--- The task ---
Gather every line below where "part" appears.

--- Collected data ---
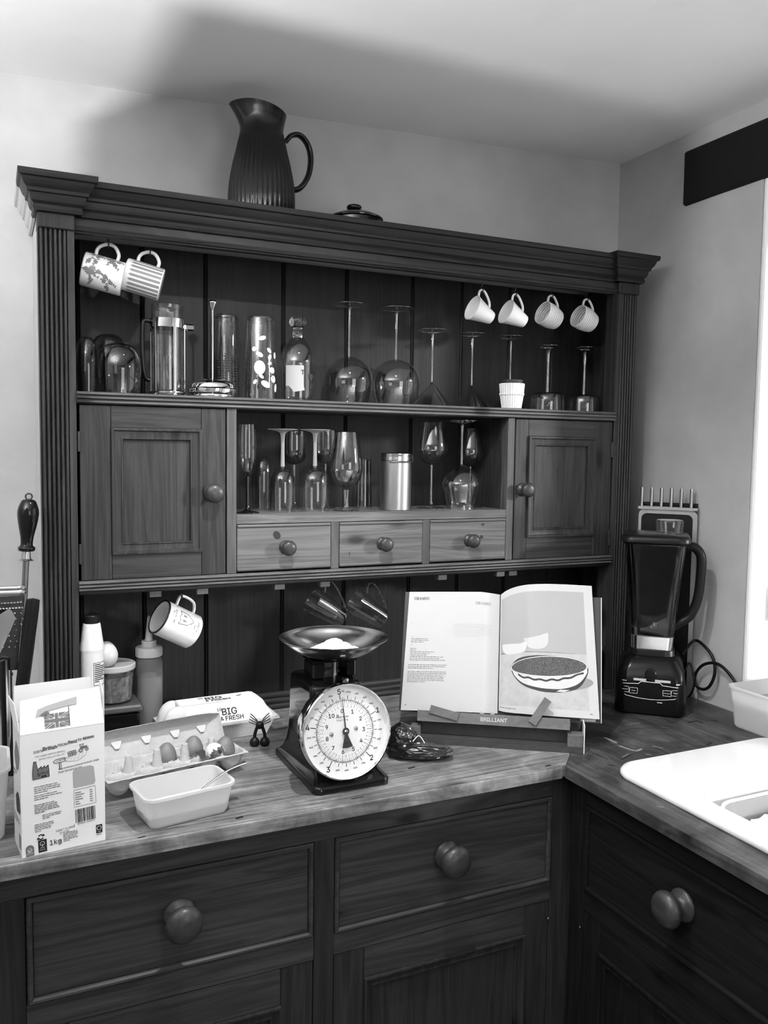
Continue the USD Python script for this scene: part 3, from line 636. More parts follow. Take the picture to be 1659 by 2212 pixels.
# crest mug below the cupboards
R0 = .0418; cm = [(.0385, 0), (R0, .004), (R0, .095)]
def onmug(mesh, x, y, a=0): return wrap(moved(xform(asmesh(mesh), rot((0, 0, 1), a)), (x, y, 0)), lambda z: R0+.0001)
TH = lambda deg: math.radians(deg)*R0
cx0 = TH(-62)                                      # side turned to the room
shield = LineString([(-.017, .018), (-.0155, .008), (-.013, -.004), (-.006, -.014), (0, -.0195), (.006, -.014), (.013, -.004), (.0155, .008), (.017, .018), (.008, .0150), (0, .0185), (-.008, .0150), (-.017, .018)]).buffer(.0006)
def hand(x, y): return unary_union([leaf(x, y, .006, .0048, 80)] + [leaf(x+dx, y+.0034, .0036, .0012, 80) for dx in (-.002, -.0007, .0007, .002)] + [sbox(x-.0018, y-.0048, x+.0018, y-.0034)])
pr = [('printed_crest', onmug(ext(shield, .0002), cx0, .047, 0), PRINT), ('printed_hands', onmug(ext(unary_union([hand(-.006, .004), hand(.006, .004)]), .0002), cx0, .047, 0), PRINTG)]
words = [onmug(ctext('THE', .0038), cx0+.003, .083, 0), onmug(ctext("MAYNARD'S", .0040), cx0-.003, .077, 0), onmug(ctext('AS', .0034), cx0+.030, .074, 0), onmug(ctext('FOUNDIT', .0042), cx0-.004, .013, 0), onmug(small_print(-.014, 0, .028, 1, .002, .0020), cx0, .021, 0)]
pr += [('printed_word', w_, PRINT) for w_ in words[:4]] + [('printed_lines', words[4], PRINTG)]
pr.append(('rim_line', lathe([(R0-.0002, .0935), (R0+.00035, .0935), (R0+.00035, .0962), (R0-.0036, .0962), (R0-.0036, .0955)], 64), PRINT))
scr = spline([(-.012, -.004), (-.009, .008), (-.006, .006), (-.007, -.006), (-.003, .007), (0, .006), (-.002, -.004), (.003, .006), (.009, .009), (.010, .004)], 5)
sm = asmesh(ext(LineString([tuple(q) for q in scr]).buffer(.0012), .0002)); sv, sf = trimesh.remesh.subdivide_to_size(sm.vertices, sm.faces, .004, max_iter=20)
ri = R0-.0034; ai = sv[:, 0]/ri+math.radians(168); pr.append(('printed_scribble', trimesh.Trimesh(np.stack([(ri-sv[:, 2])*np.cos(ai), (ri-sv[:, 2])*np.sin(ai), .072+sv[:, 1]], 1), sf[:, ::-1], process=False), PRINT))
mug('mug', 'white school crest mug hanging alone on a hook under the left cupboard', 'mug', (381, 1349), .07, 153, 26, cm, CER, [(.040, .022), (.050, .024), (.062, .032), (.0665, .046), (.0665, .062), (.063, .071), (.052, .0715), (.040, .070)], ZMB-.0102, prints=pr, hr=(.0036, .0052))
# two clear glass mugs behind the scale pan
gp = [tuple(q) for q in spline([(.024, 0), (.029, .004), (.0305, .018), (.0330, .048), (.0365, .084), (.0380, .098)], 3)]
HG = [(.030, .010), (.042, .024), (.060, .054), (.068, .074), (.066, .084), (.055, .088), (.037, .080)]
for px, lb in (((707, 1318), 'clear glass mug hanging left behind the scale pan'), ((797, 1320), 'clear glass mug hanging right behind the scale pan')):
    mug('glass_mug', lb, 'mug', px, .10, 150, 24, gp, GTB, HG, ZMB-.0102, thick=.002, hr=(.0022, .0050), hmat=GSTEM)

# ------------------------------------------------------------------ glasses
BOWL = {'balloon': [(0, .05), (.03, .30), (.10, .58), (.24, .86), (.42, .985), (.56, 1), (.75, .95), (.90, .87), (1, .82)], 'vee': [(0, .03), (.06, .10), (.14, .17), (1, 1)],
        'cup': [(0, .05), (.03, .42), (.10, .72), (.25, .92), (.5, 1), (.8, .99), (1, .96)], 'flute': [(0, .06), (.04, .40), (.12, .72), (.3, .95), (.5, 1), (.8, .97), (1, .92)],
        'tulip': [(0, .05), (.04, .42), (.12, .72), (.28, .95), (.42, 1), (.7, .88), (1, .72)], 'short': [(0, .45), (.08, .85), (.25, .97), (.7, 1), (1, 1)], 'pear': [(0, .05), (.05, .35), (.18, .75), (.36, .97), (.48, 1), (.7, .84), (.88, .72), (1, .74)]}
def goblet(name, label, u, v_top, y, z0, inv, foot_w, bowl_w, bowl_px, shape, stem_w=6, cat='wine glass', mat=None, smat=None, group=None, foot_px=4):
    """sizes in the photograph's pixels at the glass's own depth"""
    top = at(u, v_top, y=y); k = mpp((top[0], y, (top[2]+z0)/2)); Hh = top[2]-z0; cx = at(u, (v_top+900)/2, y=y)[0] if False else top[0]
    fr, br, sr, bh, fh = foot_w*k/2, bowl_w*k/2, stem_w*k/2, bowl_px*k, foot_px*k
    t = Thing(name, label, cat, (cx, y, z0), group); fl_ = (lambda z: Hh-z) if inv else (lambda z: z)
    sh = Hh-bh
    fs = spline([(sr*1.0, sh), (sr*.9, sh*.75), (sr*.85, sh*.45), (sr*1.1, sh*.16), (sr*2.1, fh*1.6), (fr*.55, fh*.9), (fr*.96, fh*.35), (fr, fh*.2)], 4)
    stem = [(0, sh+.0008)] + [tuple(q) for q in fs] + [(fr, 0), (0, 0)]
    bw_ = spline([(br*r, sh+.0006+(bh-.0006)*s) for s, r in BOWL[shape]], 4); th = .0011
    bo = [(0, sh+.0006)] + [tuple(q) for q in bw_]; bi = [(max(r-th, .0004), z+(.0014 if i == 0 else .0002)) for i, (r, z) in reversed(list(enumerate(bw_)))] + [(0, sh+.003)]
    f = lambda pr: moved(fix(lathe([(r, fl_(z)) for r, z in pr], 48)), (cx, y, z0+.0003))
    t.part('stem', f(stem), smat or GSTEM, smooth=50); t.part('bowl', f(bo+bi), mat or GT, smooth=50); return t
ZS = ZST
goblet('balloon_glass', 'large round balloon wine glass upside down on the top shelf, left of the pair', 755, 658, .13, ZS, True, 75, 106, 103, 'balloon')
goblet('balloon_glass', 'large round balloon wine glass upside down on the top shelf, right of the pair', 857, 667, .13, ZS, True, 76, 106, 101, 'balloon')
goblet('martini_glass', 'conical cocktail glass upside down beside the right balloon glass', 935, 714, .06, ZS, True, 68, 90, 52, 'vee', 5, 'cocktail glass')
goblet('martini_glass', 'conical cocktail glass upside down in the middle of the row of three', 1021, 722, .11, ZS, True, 64, 92, 50, 'vee', 5, 'cocktail glass')
goblet('martini_glass', 'conical cocktail glass upside down behind the white pleated pot', 1104, 728, .14, ZS, True, 62, 88, 50, 'vee', 5, 'cocktail glass')
goblet('cordial_glass', 'short-bowled stemmed glass upside down right of the white pleated pot', 1185, 748, .10, ZS, True, 54, 74, 42, 'short', 8, 'stemmed glass')
goblet('cordial_glass', 'short-bowled stemmed glass upside down nearest the right post', 1264, 752, .10, ZS, True, 54, 72, 40, 'short', 8, 'stemmed glass')
ZG = 1.4332
BST = plain('black_glass', .006, .05, coat=.5)
goblet('champagne_flute', 'champagne flute with a black stem and foot at the left of the drawer-top shelf', 535, 917, .06, ZG, False, 52, 40, 112, 'flute', 8, 'flute', smat=BST)
goblet('frosted_stem_glass', 'small wine glass with frosted stem upside down, nearer the black-stemmed flute', 611, 927, .07, ZG, True, 66, 58, 98, 'cup', 9, smat=GFR)
goblet('frosted_stem_glass', 'small wine glass with frosted stem upside down, nearer the tall beer glass', 681, 928, .07, ZG, True, 66, 64, 98, 'cup', 9, smat=GFR)
goblet('goblet', 'clear goblet standing upright behind the two frosted stems, left one', 636, 932, .165, ZG, False, 46, 56, 72, 'cup', 6, 'goblet')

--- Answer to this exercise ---
Continue the USD Python script for this scene: part 3, from line 636. More parts follow. Take the picture to be 1659 by 2212 pixels.
    t.part('stem', f(stem), smat or GSTEM, smooth=50); t.part('bowl', f(bo+bi), mat or GT, smooth=50); return t